Corte no orçamento
Corte no orçamento prejudica metas educacionais e o acesso ao ensino
Brasil precisa universalizar educação infantil em 2016, porém, 600 mil estão fora da escola. Já nas universidades, programas de pós-graduação sofreram um contingenciamento de 75% neste ano
São Paulo - Na contramão do lema "Pátria Educadora", os cortes orçamentários feitos ao longo de 2015 já estão colocando em risco algumas metas educacionais e provocando retrocesso no acesso ao ensino.
Maria Rehder, coordenador de projetos da ONG Campanha Nacional pelo Direito à Educação, informa, por exemplo, que o Brasil precisa universalizar o acesso à educação infantil até o final deste ano (Emenda Constitucional 59), o que, para ela, será bem difícil de acontecer dada a menor disponibilidade de caixa da União.
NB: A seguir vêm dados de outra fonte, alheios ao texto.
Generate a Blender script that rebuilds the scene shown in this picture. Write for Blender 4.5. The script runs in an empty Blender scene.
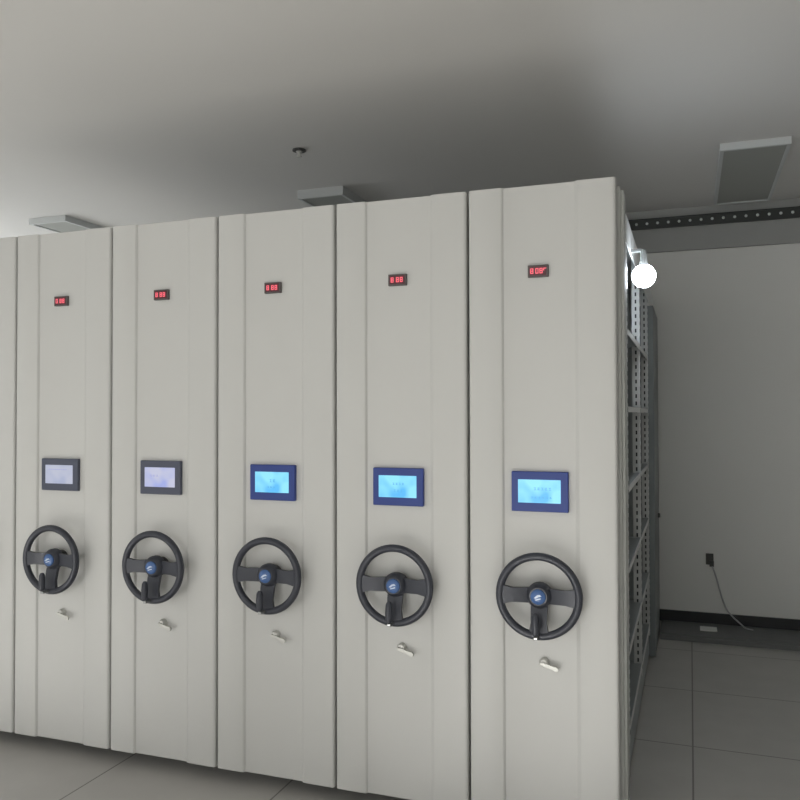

"Quando o governo iniciou o seu processo de ajuste fiscal, o primeiro corte foi no MEC, impactando recursos para a construção de creches e melhora dos equipamentos escolares", afirma. "Mas, para universalizar o acesso, é essencial que a infraestrutura escolar seja garantida", diz.
De acordo com dados mais recentes da Pesquisa Nacional por Amostra de Domicílios (PNAD, 2014), o contingente de crianças entre quatro e cinco anos fora da escola no Brasil chega a 600 mil. Especialistas destacam que esse número é bastante passível de alteração, já que todos os anos crianças nascem e passam de faixa etária.
Mariana comenta ainda que, a partir da Emenda Constitucional 59, o Brasil ampliou o ensino obrigatório da faixa de seis a 14 anos para quatro a 17 anos. Nos dados da PNAD, a quantidade de crianças e jovens fora da escola localizadas nesta última faixa alcança 2,8 milhões.
Já o professor Fernando Coelho, do curso de gestão de política pública da Universidade de São Paulo (USP) chama a atenção para o desestímulo à pesquisa e dificuldade de acesso à universidade verificados após os cortes orçamentários de R$ 10,5 bilhões no MEC.
Ele conta que, na USP, as bolsas de permanência estudantil caíram 20%. "Sem essa ajuda de custo, o aluno de baixa renda não tem condições de se sustentar na universidade. Isso já está acontecendo e vai contra todo o processo de avanço que ocorreu na última década com as políticas de incentivo de acesso e permanência estudantil", considera.
Corte na pesquisa
Fernando Coelho diz ainda que, em 2016, houve um contingenciamento de 75% nos recursos destinados para cada programa de pós-graduação nas universidades públicas. O órgão responsável por repassar a verba é a Coordenação de Aperfeiçoamento de Pessoal de Nível Superior (Capes).
De acordo com o professor, cada programa de pós-graduação nas universidades públicas recebem cerca de R$ 20 mil por ano para fazer pesquisa, participar de congressos no País ou no exterior, organizar seminários, traduzir artigos, etc. Neste ano, esses receberam apenas 25% do valor.
"Não há previsão se iremos receber o restante. O governo só empenhou 25%. Isso atrapalha muito, porque não tem dinheiro pra enviar aluno para congressos internacionais, por exemplo. É um desincentivo à pesquisa", relata o professor.
Ele informa ainda que, em 2015, o governo federal liberou a maior parte dos recursos para pós-graduação somente no final do ano. "Quando o dinheiro chega tarde, a execução orçamentária se desorganiza", ressalta, lembrando que, ao final do ano, uma boa parte dos congressos já aconteceu.
Ao mesmo tempo que a pesquisa passa por uma escassez de investimentos no Brasil, cenário macroeconômico está fazendo com que os alunos se refugiem na universidade diante da falta de emprego.
"Quando a taxa de desemprego fica alta, é comum os alunos buscarem o mestrado e o doutorado. Aumentou bastante a demanda pela pós-graduação. Na época em que o mercado de trabalho estava bom, os estudantes preferiam trabalhar a fazer uma pesquisa", observa Fernando Coelho.
O professor lista outros problemas como o congelamento dos concursos públicos nas universidades estaduais para preencher vagas dos professores aposentados. "Todos esses problemas provocam queda na qualidade do ensino".
Maurício Fronzaglia, professor de economia do Mackenzie, acrescenta ainda que esse cenário implica ainda em uma perda da qualidade da mão de obra, no longo prazo.
Maria cita outros riscos ao financiamento da educação, como a intenção do governo de elevar a Desvinculação de Receitas da União e a crise do petróleo. Segundo informações da ONG, a destinação dos royalties de petróleo e pré-sal poderiam gerar R$ 66 bilhões à educação até 2024. Porém, a crise no setor pode diminuir o montante estimado.